10 Essential Waylon Jennings Songs

With a catalogue like Waylon Jennings', it's tough to pick just 10 songs! 

Written by Chuck Dauphin
10 Essential Waylon Jennings Songs
Waylon Jennings; Photo by Larry Hulst/Michael Ochs Archives/Getty Images

It’s hard to believe, but this week marks fifteen years since the passing of Waylon Jennings. With that in mind, we thought we would take a look at ten of his most seminal moments in the solo spotlight.

Note: We chose the solo hits because one could do such a list based on his collaborations with Willie Nelson, Johnny Cash, and wife Jessi Colter alone!

(Arranged chronologically)

1. “Only Daddy That’ll Walk The Line” – from Only the Greatest
Written by: Jimmy Bryant
The booming guitar and that rich voice were in full evidence from the beginning at RCA. Having been a part of the label since 1965, this Jimmy Bryant tune gave him his biggest early hit – narrowly missing the top after spending five weeks at No. 2. Jennings flirted with other sounds and styles over the next five years, but this rocker served as the prototype for what would become his winning formula in the 1970s.

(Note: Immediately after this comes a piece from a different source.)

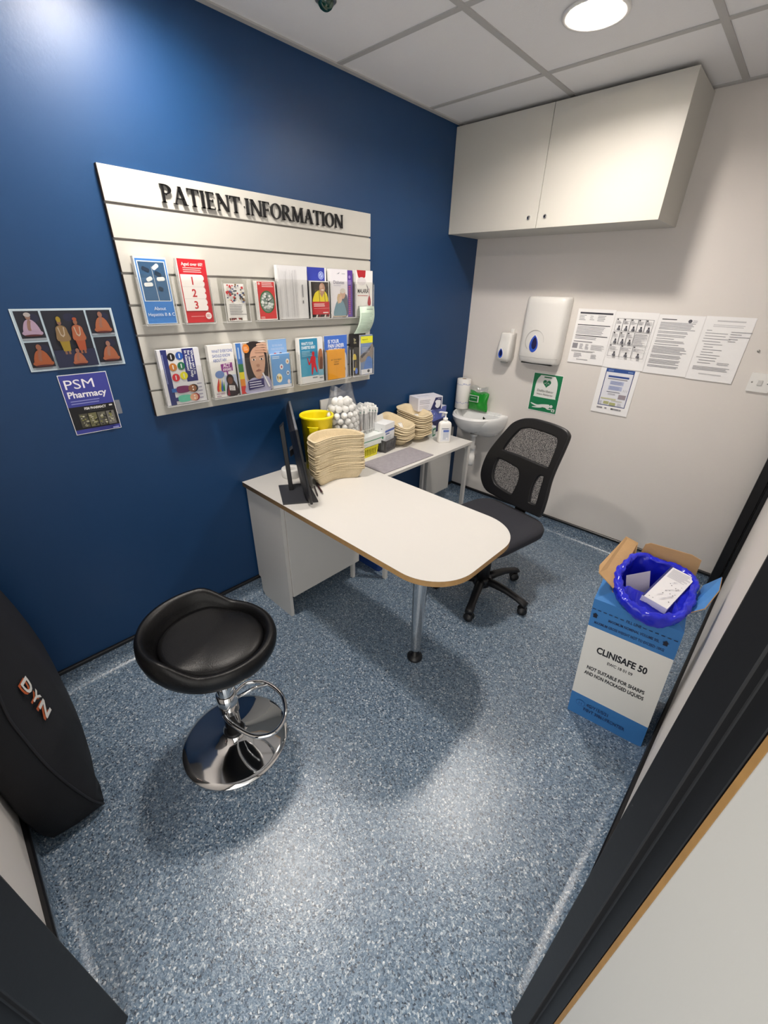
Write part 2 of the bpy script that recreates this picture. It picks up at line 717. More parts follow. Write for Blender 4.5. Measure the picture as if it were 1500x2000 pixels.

2. “This Time” – from This Time
Written by: Waylon Jennings
Nowadays, if you went nine years without a Billboard No.1 hit, you would be off the label. However, RCA stuck it out with Jennings, and were rewarded with a slew of chart-toppers, with this 1974 Jennings composition being the first. A stern warning to his lover that she better toe the line, it was different style-wise and lyrically than much of what he had done prior, setting the stage for Jennings to become a bad-ass legend.

3. “I’m A Ramblin’ Man” – from The Ramblin’ Man
Written by: Ray Pennington
Sometimes, you need the right marriage of song and singer. Writer Ray Pennington recorded this song first, hitting the Top-30 in 1967, but Jennings turned up the guitar and the attitude with a song that might very well have been the best example of the “Outlaw” sound – at least for him as a solo artist.

4. “Dreaming My Dreams With You” – from Dreaming My Dreams
Written by: Allen Reynolds
While not his biggest chart single, ask most music experts and they will tell you that his Dreaming My Dreams album might very well have been his best. At the centerpiece of the disc was a tender ballad about a man wrestling with his emotions about a love gone wrong. Sandwiched in between much of his biggest up-tempo hits, this song showed what an effective vocalist Jennings was underneath the image.

5. “Are You Sure Hank Done It This Way” – from Dreaming My Dreams
Written by: Waylon Jennings
It should come as no surprise that Jennings wrote this lively number about a singer-songwriter questioning Nashville’s way of doing things. After all, he didn’t attend the CMA Awards, and was one of the first artists to gain creative control of his records. Four decades later, one can still see some of the similarities in the business and ask “Are You Sure Waylon Done It This Way?”

6. “I’ve Always Been Crazy” – from I’ve Always Been Crazy
Written by: Waylon Jennings
By the late 1970s, Jennings admittedly was tiring of the whole “Outlaw” image, though the sound of this one was much in that direction. However, the lyrics were a little more introspective, giving the singer one of his top chart hits. Maybe, as the song asserted, his craziness had kept him from going insane!

7. “Amanda” – from Greatest Hits
Written by: Bob McDill
Bob McDill’s revealing ballad about a man coming to terms with reaching middle-age had been around the block before, with Don Williams turning in a superb performance of the song in 1973. Six years later, Jennings shot to the top with this song which any man who has lived to see the other side of 40 has felt.

8. “The Theme Song From The Dukes Of Hazzard (Good Ol’ Boys)” – from Music Man
Written by: Waylon Jennings
The song that gave Jennings his only million-selling solo single will forever embed him in 1980s pop culture. In late 1978, the singer was asked to write the theme song for a CBS series about a moonshine family in the south. The series became The Dukes Of Hazzard, and Jennings’ rollicking theme provided not only a number one Country hit, but a No.21 pop showing – his biggest. And, his radio career proved to be useful for Jennings, as he spent seven years as the “Balladeer” (narrator) of the Friday night staple.

9. “America” – from Greatest Hits, Volume 2
Written by: Sammy Johns
Of his later solo works, this 1984 Sammy Johns song about pride in your country – though you might not totally agree with everything that it does – became one of his most remembered numbers. Having a large part to do with this was the video, which depicted the singer on the front porch of an old general store, and many other pictures of the U.S. of A.

10. “Rose In Paradise” – from Hangin’ Tough
Written by: Stewart Harris, Jim McBride
The song that gave Jennings his final run to the top was one of his most mysterious. Jim McBride and Stewart Harris’s lyrics about a man who kills his cheating wife and her lover were chilling, and Jennings took full advantage of each line. Easily the top song of his brief stint on MCA Nashville that reunited him with old friend Jimmy Bowen.